■ Problem description
Go through the listing and copy every line word for word.

■ Recorded information
++++++++++++++++++++
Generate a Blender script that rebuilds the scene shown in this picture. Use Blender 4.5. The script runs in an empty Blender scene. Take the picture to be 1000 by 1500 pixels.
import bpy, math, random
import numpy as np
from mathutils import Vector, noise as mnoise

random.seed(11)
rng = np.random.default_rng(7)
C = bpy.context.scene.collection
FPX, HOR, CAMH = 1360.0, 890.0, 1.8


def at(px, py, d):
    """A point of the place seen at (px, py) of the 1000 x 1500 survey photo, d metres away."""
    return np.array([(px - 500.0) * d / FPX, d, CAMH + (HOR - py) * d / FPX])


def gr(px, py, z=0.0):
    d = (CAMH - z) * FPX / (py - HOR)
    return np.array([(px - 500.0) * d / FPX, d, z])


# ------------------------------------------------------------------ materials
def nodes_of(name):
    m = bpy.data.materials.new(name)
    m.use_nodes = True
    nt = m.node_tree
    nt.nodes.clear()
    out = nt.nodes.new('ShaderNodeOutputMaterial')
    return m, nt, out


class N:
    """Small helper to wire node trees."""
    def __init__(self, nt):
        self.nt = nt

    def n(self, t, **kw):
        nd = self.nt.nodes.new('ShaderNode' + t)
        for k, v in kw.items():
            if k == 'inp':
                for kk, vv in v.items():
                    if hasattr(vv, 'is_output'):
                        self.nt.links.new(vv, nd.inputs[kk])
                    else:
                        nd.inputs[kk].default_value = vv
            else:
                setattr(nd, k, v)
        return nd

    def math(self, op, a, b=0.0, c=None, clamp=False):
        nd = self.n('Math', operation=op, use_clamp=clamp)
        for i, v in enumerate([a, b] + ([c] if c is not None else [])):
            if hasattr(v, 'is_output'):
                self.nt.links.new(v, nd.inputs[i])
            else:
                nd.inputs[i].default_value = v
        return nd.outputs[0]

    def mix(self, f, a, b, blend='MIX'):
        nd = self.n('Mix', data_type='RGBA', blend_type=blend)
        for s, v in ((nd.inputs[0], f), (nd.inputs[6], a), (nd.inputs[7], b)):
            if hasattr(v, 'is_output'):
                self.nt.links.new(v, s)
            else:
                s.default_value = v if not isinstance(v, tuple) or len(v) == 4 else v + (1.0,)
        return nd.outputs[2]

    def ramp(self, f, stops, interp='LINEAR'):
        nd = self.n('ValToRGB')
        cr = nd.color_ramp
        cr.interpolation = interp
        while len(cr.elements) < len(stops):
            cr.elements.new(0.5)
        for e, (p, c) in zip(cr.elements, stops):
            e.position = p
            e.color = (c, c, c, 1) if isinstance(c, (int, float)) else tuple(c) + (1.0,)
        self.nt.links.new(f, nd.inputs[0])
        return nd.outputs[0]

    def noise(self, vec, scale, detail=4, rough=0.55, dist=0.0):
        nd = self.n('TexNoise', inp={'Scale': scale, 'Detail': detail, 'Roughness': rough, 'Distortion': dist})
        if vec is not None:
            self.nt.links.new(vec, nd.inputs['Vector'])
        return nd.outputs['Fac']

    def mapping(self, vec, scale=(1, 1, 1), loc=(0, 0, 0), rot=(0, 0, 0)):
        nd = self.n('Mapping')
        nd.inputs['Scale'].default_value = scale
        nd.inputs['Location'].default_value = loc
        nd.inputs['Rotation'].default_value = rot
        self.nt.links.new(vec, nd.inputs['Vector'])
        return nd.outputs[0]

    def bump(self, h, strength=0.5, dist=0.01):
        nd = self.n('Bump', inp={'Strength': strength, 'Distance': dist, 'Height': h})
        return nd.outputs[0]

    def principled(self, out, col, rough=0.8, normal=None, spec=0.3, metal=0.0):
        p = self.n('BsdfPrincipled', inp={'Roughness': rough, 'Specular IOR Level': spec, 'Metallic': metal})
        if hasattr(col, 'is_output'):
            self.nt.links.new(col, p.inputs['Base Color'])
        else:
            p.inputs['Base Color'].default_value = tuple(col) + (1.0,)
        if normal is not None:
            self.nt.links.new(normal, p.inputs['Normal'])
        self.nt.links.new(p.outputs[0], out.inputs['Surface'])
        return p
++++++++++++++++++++
■ Answer in full
Generate a Blender script that rebuilds the scene shown in this picture. Use Blender 4.5. The script runs in an empty Blender scene. Take the picture to be 1000 by 1500 pixels.
import bpy, math, random
import numpy as np
from mathutils import Vector, noise as mnoise

random.seed(11)
rng = np.random.default_rng(7)
C = bpy.context.scene.collection
FPX, HOR, CAMH = 1360.0, 890.0, 1.8


def at(px, py, d):
    """A point of the place seen at (px, py) of the 1000 x 1500 survey photo, d metres away."""
    return np.array([(px - 500.0) * d / FPX, d, CAMH + (HOR - py) * d / FPX])


def gr(px, py, z=0.0):
    d = (CAMH - z) * FPX / (py - HOR)
    return np.array([(px - 500.0) * d / FPX, d, z])


# ------------------------------------------------------------------ materials
def nodes_of(name):
    m = bpy.data.materials.new(name)
    m.use_nodes = True
    nt = m.node_tree
    nt.nodes.clear()
    out = nt.nodes.new('ShaderNodeOutputMaterial')
    return m, nt, out


class N:
    """Small helper to wire node trees."""
    def __init__(self, nt):
        self.nt = nt

    def n(self, t, **kw):
        nd = self.nt.nodes.new('ShaderNode' + t)
        for k, v in kw.items():
            if k == 'inp':
                for kk, vv in v.items():
                    if hasattr(vv, 'is_output'):
                        self.nt.links.new(vv, nd.inputs[kk])
                    else:
                        nd.inputs[kk].default_value = vv
            else:
                setattr(nd, k, v)
        return nd

    def math(self, op, a, b=0.0, c=None, clamp=False):
        nd = self.n('Math', operation=op, use_clamp=clamp)
        for i, v in enumerate([a, b] + ([c] if c is not None else [])):
            if hasattr(v, 'is_output'):
                self.nt.links.new(v, nd.inputs[i])
            else:
                nd.inputs[i].default_value = v
        return nd.outputs[0]

    def mix(self, f, a, b, blend='MIX'):
        nd = self.n('Mix', data_type='RGBA', blend_type=blend)
        for s, v in ((nd.inputs[0], f), (nd.inputs[6], a), (nd.inputs[7], b)):
            if hasattr(v, 'is_output'):
                self.nt.links.new(v, s)
            else:
                s.default_value = v if not isinstance(v, tuple) or len(v) == 4 else v + (1.0,)
        return nd.outputs[2]

    def ramp(self, f, stops, interp='LINEAR'):
        nd = self.n('ValToRGB')
        cr = nd.color_ramp
        cr.interpolation = interp
        while len(cr.elements) < len(stops):
            cr.elements.new(0.5)
        for e, (p, c) in zip(cr.elements, stops):
            e.position = p
            e.color = (c, c, c, 1) if isinstance(c, (int, float)) else tuple(c) + (1.0,)
        self.nt.links.new(f, nd.inputs[0])
        return nd.outputs[0]

    def noise(self, vec, scale, detail=4, rough=0.55, dist=0.0):
        nd = self.n('TexNoise', inp={'Scale': scale, 'Detail': detail, 'Roughness': rough, 'Distortion': dist})
        if vec is not None:
            self.nt.links.new(vec, nd.inputs['Vector'])
        return nd.outputs['Fac']

    def mapping(self, vec, scale=(1, 1, 1), loc=(0, 0, 0), rot=(0, 0, 0)):
        nd = self.n('Mapping')
        nd.inputs['Scale'].default_value = scale
        nd.inputs['Location'].default_value = loc
        nd.inputs['Rotation'].default_value = rot
        self.nt.links.new(vec, nd.inputs['Vector'])
        return nd.outputs[0]

    def bump(self, h, strength=0.5, dist=0.01):
        nd = self.n('Bump', inp={'Strength': strength, 'Distance': dist, 'Height': h})
        return nd.outputs[0]

    def principled(self, out, col, rough=0.8, normal=None, spec=0.3, metal=0.0):
        p = self.n('BsdfPrincipled', inp={'Roughness': rough, 'Specular IOR Level': spec, 'Metallic': metal})
        if hasattr(col, 'is_output'):
            self.nt.links.new(col, p.inputs['Base Color'])
        else:
            p.inputs['Base Color'].default_value = tuple(col) + (1.0,)
        if normal is not None:
            self.nt.links.new(normal, p.inputs['Normal'])
        self.nt.links.new(p.outputs[0], out.inputs['Surface'])
        return p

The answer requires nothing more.